Ben oui ma bonne dame, ça fatigue. Bandes de feignasses.
2 commentaires:
"Je veux bien concéder que la maîtrise des nouveaux outils de savoir — à prendre avec quelles pincettes — tel qu'internet, puissent faire l'objet d'un cours d'initiation : les moteurs de recherche, la pertinence des mots-clefs, les podcasts et j'en passe. Mais bon, c'est chose réglée en une demie heure..."
Mon expérience d'enseignement à des adultes suggèrent que ce n'est pas gagné en une demie heure.Il ne s'agit pas seulement d'apprendre la manipulation d'outils mais de faire comprendre que ces outils demandent des attitudes qui ne sont pas nécessairement disponibles de fait pour chacun, la curiosité pour n'en citer qu'une, et ici au Japon, ce qu'on appelle communément "la jugeotte", dont le déficit est souvent considérable. "kangaeru no wa mendokusai" est une expression entendue plus d'une fois qui n'augure rien de bon.

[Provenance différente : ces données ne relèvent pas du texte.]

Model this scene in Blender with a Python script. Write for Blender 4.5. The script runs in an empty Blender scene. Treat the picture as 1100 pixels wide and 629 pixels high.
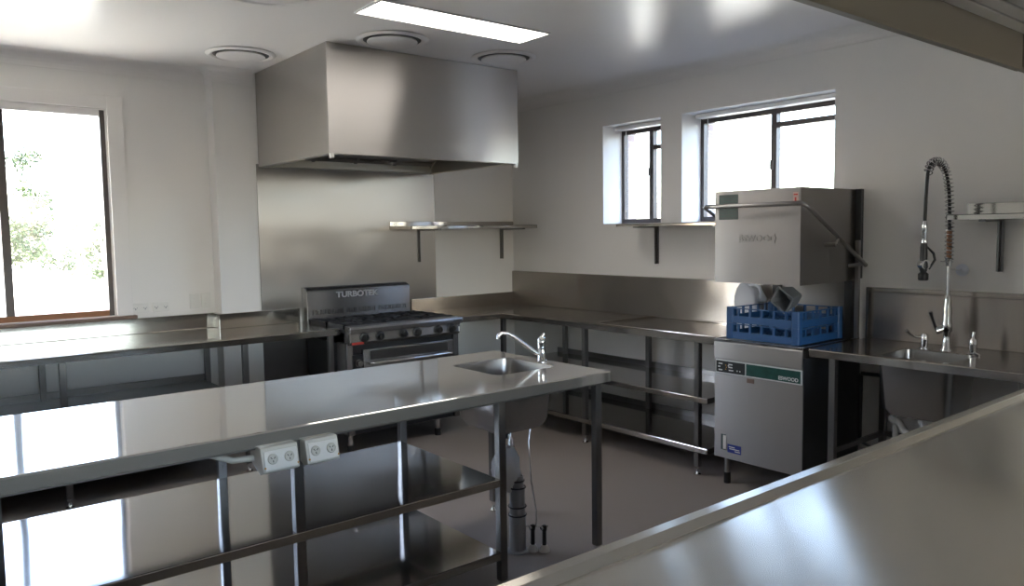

Je rédigeai justement ce matin un billet sur l'infantilisation et l'assistanat... C'est "chose réglée en une demie heure", si motivation et capacité suivent... D'avis concordant, débrouillardise rarissime, attente certaine de becquée et de papier mâché, surtout que ce ne soit trop lourd à la digestion, qu'on ne pense à pas grand chose et qu'on s'amuse. D'où la nécessité, pour les cours d'adulte, d'avoir également, m'est avis, une expérience d'enseignement à des 5-6 ans : le contenu diffère mais la méthode est la même — leur faire retenir quelques petites choses sans qu'ils s'en rendent compte, tout en les tenant amusés et riants pour ne pas qu'ils s'endorment quand il faut réfléchir... Ah, ces fameux "cours de conversation"... Il y aurait beaucoup de cas de détail à faire partager, pour information et instruction.